Sgt.. Tui Wright of the Malibu/Lost Hills Sheriff’s Station said the newly formed Burglary Apprehension Team, or BAT, has dealt with an anticipated seasonal rise in burglaries in the local area.

“We have a number of deputies deployed throughout the region, targeting vehicle thefts and burglaries,” Wright said. “So we have seen a marked decrease in this type of crime. And we’re up at least 25 percent from last year in clearance rates of crimes. So we’re catching the bad guys.”

Wright urged vigilance from residents to avoid unpleasant holiday surprises.

“Keep your purchases in your trunk, where they are not visible to thieves who smash windows,” he said. “Watch your neighbor’s house and if you see anything suspicious, like a strange car in the neighborhood, report it to us.”

A visit to the Malibu Country Mart two weeks before Christmas revealed stores less active with gift shoppers than in holiday seasons past. And those who are frequenting Malibu’s commercial hub are much more prudent with their purchases.

Heidi Staun of Topanga was visiting the mart more to enjoy the noontime sunshine with her daughter Soleil than to shop. She said she would contribute to her favorite charities this year, but that her purchasing will be lean.

“The economy is so bad because we Americans are very good at buying stuff we can’t afford,” Staun said. “We need less stuff. I’m hoping this whole thing makes people revisit their priorities.”

Jennifer (who did not want to give her last name) is in telecommunications and said, “This year has been OK for myself and my husband, but we’re holding onto our money in case next year is worse. I’ve cut way back on shopping.”

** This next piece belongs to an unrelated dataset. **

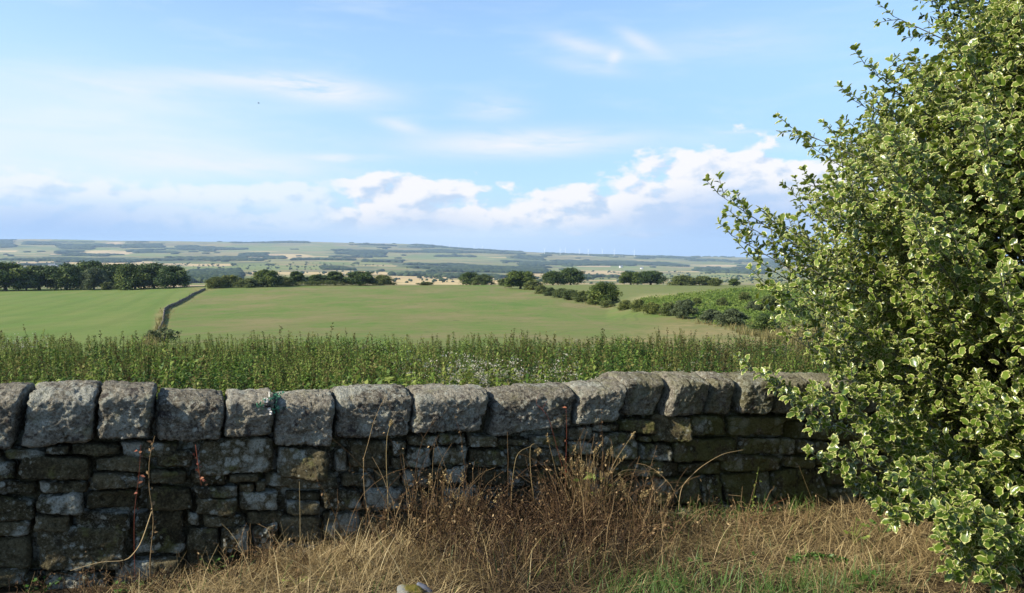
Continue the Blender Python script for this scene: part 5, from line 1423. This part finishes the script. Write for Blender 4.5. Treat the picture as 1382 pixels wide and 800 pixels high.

Michelle Klein was checking out the wares in the Malibu Colony Store and said the only way she controlled her spending this year was to do everything early.

“I set a budget and finished my holiday shopping last month,” she said. “I noticed that advertised sales are much more aggressive this year. I’m getting more discount offers in the mail.”

Tina Nicholls, owner of Malibu Colony Store, said customers come into her shops looking for bargains. “Things have picked up a little this week after a very slow time,” Nicholls said. “It won’t make up for the rest of the year, but it helps. I’m lucky and have a very loyal customer base here. They don’t ask for it, but I offer them discounts because I see that people aren’t buying the big-ticket items. They’re not buying gifts for their employees.”

The manager of Juicy Couture, who did not want to be named, said flatly, “Traffic is down everywhere. All the stores are offering promotions now.”

A barista who has worked at Starbucks for three years said he noticed a “huge drop” in tourist traffic this year. “I’m sure it has affected all the vendors here,” he said. “It’s been really slow the last few months. Only locals.”

However, not all is so bleak. Some charities are still seeing the silver lining of locals’ giving. The Children’s Lifesaving Foundation, which helps low-income and at risk youth, reports it managed to throw two local holiday parties for low-income youth with the help of Malibu residents and businesses who donated time, food and other items, and local schools that held toy drives.

“We were a little worried this year,” CLF founder Maria D’Angelo said. “But, everyone came through, as usual! It was miraculous!”